Reinventing the Newsroom

An Example of Searching for the News Decoder Ring

Posted in Cultural Change by reinventingthenewsroom on November 18, 2009

In discussing why Wikipedia was beating newspapers as an information source when news breaks, I used the example of health care in illustrating how upside-down storytelling leaves readers struggling to put new developments into context, something Wikipedia handles much better by giving you the basics of the narrative. (Though as David Gerard pointed out in the comments, Wikipedia does draw on “a certain amount” of inverted pyramid — “The first sentence should be good standalone, the first paragraph should be good standalone, the lead section should be good standalone. Then you can get into a structured article. That way you’ve got something useful for everyone who comes by.”)

Here’s a more-specific example of what’s so frustrating, from this morning’s New York Times. The news is that a federal appeals court panel upheld the conviction of Lynne F. Stewart, a defense lawyer found guilty in 2005 of assisting terrorism by smuggling information from an imprisoned client, Sheik Omar Abdel Rahman, to his violent followers in Egypt. You can read it here.

I remembered this case, partly because Ms. Stewart is from my Brooklyn neighborhood, but mostly because of the controversy over what she’d done and whether she’d done something clearly wrong, or run afoul of post-9/11 terrorism fears. That was all I remembered. The news that her conviction had been upheld wasn’t particularly interesting, but I was interested in revisiting what exactly she’d done, and what the arguments were on both sides.

After reading the Times story, I still didn’t know.

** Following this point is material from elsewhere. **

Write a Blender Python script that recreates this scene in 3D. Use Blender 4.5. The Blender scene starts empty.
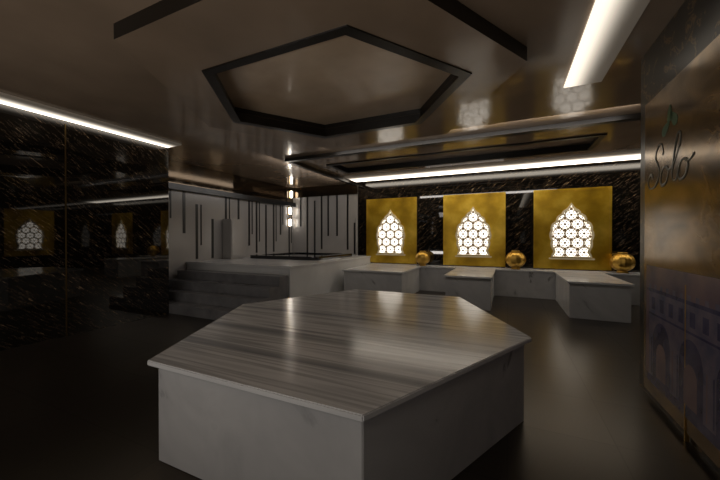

The Times story is 23 paragraphs long. Here’s what those paragraphs contain (my apologies for where my frustration shows through):

  1. News — Conviction is upheld, general reminder of who Stewart is, legalese that just confuses me (what’s a federal appeals court panel?) location (“in Manhattan”) that I don’t care about.
  2. News — Stewart’s bond is ordered revoked and she must begin serving her sentence. More baffling legalese — it’s a three-judge panel of the United States Court of Appeals for the Second Circuit. As a reader I tripped over that and still don’t understand what it means.
  3. News — Trial judge must consider whether she deserves a longer sentence.
  4. Reaction from Stewart.
  5. News — Trial judge orders Stewart and co-defendant to prepare to surrender when their bond is revoked.
  6. What’s Next — It’s not clear when they’ll have to do that.
  7. Analysis/Context — The judge who wrote the ruling rejected her claim. I’m told the ruling is 125 pages. (There’s no link to it.) Her client is named. I’m told she “passed messages for him” and that she “has denied seeking to incite violence among his militant followers.”
  8. Quote from judge.
  9. More reaction from Stewart, making reference to prisoners at Guantanamo.
  10. Context — A note that Guantanamo detainees will be tried in New York.
  11. More Stewart reaction.
  12. Ditto.
  13. Ditto.
  14. What’s Next — Her lawyer says they’ll keep fighting. Spokeswoman for other side has no comment.
  15. Context — I’m told that prosecutors charged Stewart with conspiring “with two others to break strict rules that barred Mr. Abdel Rahman … from communicating with outsiders.”
  16. Context — I’m told that prosecutors charged Stewart, a translator and a third man with helping the sheik pass messages to the Islamic Group, an Egyptian terrorist organization.
  17. News — Two other judges joined the ruling.
  18. Reaction from translator.
  19. No comment from lawyer for third man.
  20. Quotes by judge from ruling explaining decision.
  21. More quotes  from judge.
  22. Ditto.
  23. Quote from another judge who partially dissented from ruling.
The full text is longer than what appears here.